Lee often writes for The Guardian, usually when David Mitchell is ‘away’. I never read Mitchell on principal. But Lee ticks too many of my boxes and that probably makes me a hypocrite of the highest order. He's the only stand-up comedian that I actually enjoy watching. His act isn't about gags it's about the structure. He makes stand-up look like the art form it is and makes me wish I had the confidence to get up on stage and try it for myself. I thought I was alone in despising Michael McIntyre until I heard Lee on the subject. He was possibly the first person I heard who shared my view about Russell Brand’s prose, though Lee prefers to the direct line of attack. His pithy verdict of a Russell Brand article in the New Statesman was ‘1500 words of pro-religious, over-written wank’. The only thing he probably got wrong there is the exact word count.

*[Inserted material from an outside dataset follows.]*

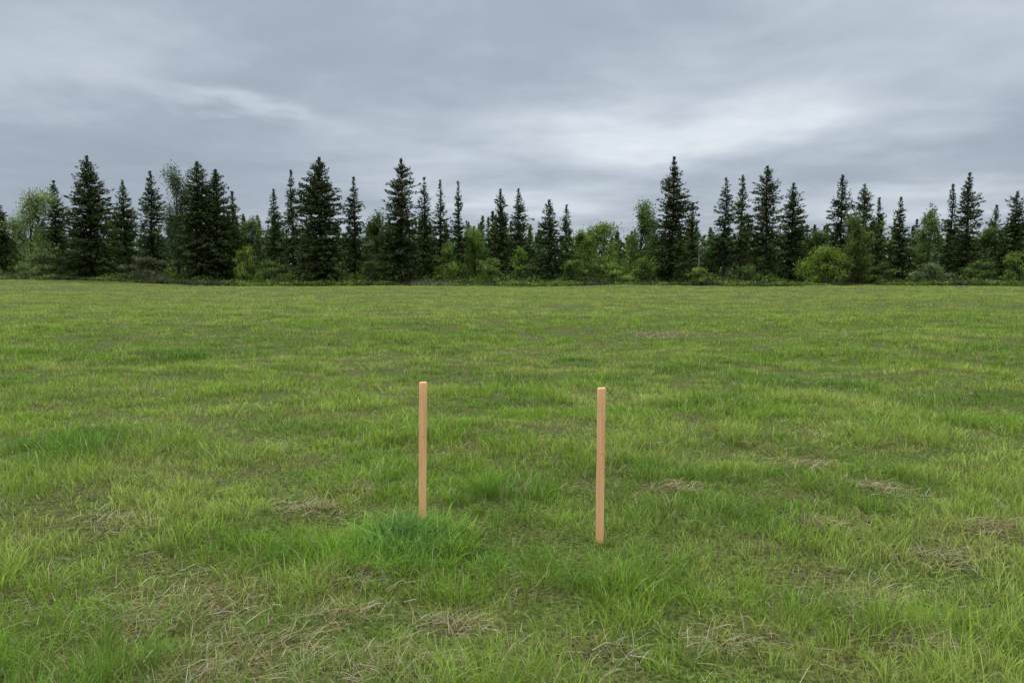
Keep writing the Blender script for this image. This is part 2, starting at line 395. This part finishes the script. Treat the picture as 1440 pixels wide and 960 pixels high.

I'm least comfortable when he talks about political correctness, which he believes in but fails to address the hypocrisy you see in many politically correct people whose words often disguise the worst kind of bigot. There is at least something honest about a misogynistic or racist arsehole. It’s those that hide their hatred behind a pretence that make me go cold. They're the people that usually commit the worst crimes once the putsches begin.

So, I wonder, if Stewart Lee were in my shoes, would he issue an apology had he written the Nighy remark? Would he stop complaining about celebrity journalists? Would he abandon The Guardian and start reading The Independent instead? We he even waste his time writing this blog?

I notice that he’s touring with his new show ‘Much A-Stew About Nothing’ and I recommend anybody who loves truly great comedy to go see him. He’s coming up to Liverpool in October. If I have any money left after the Ralph Steadman exhibition, I should go myself and produce some heckling in the form of a prolonged Q&A. Only being one of the top Guardianistas, he’d probably punch me in the nose and demand more money for his bloody donkeys.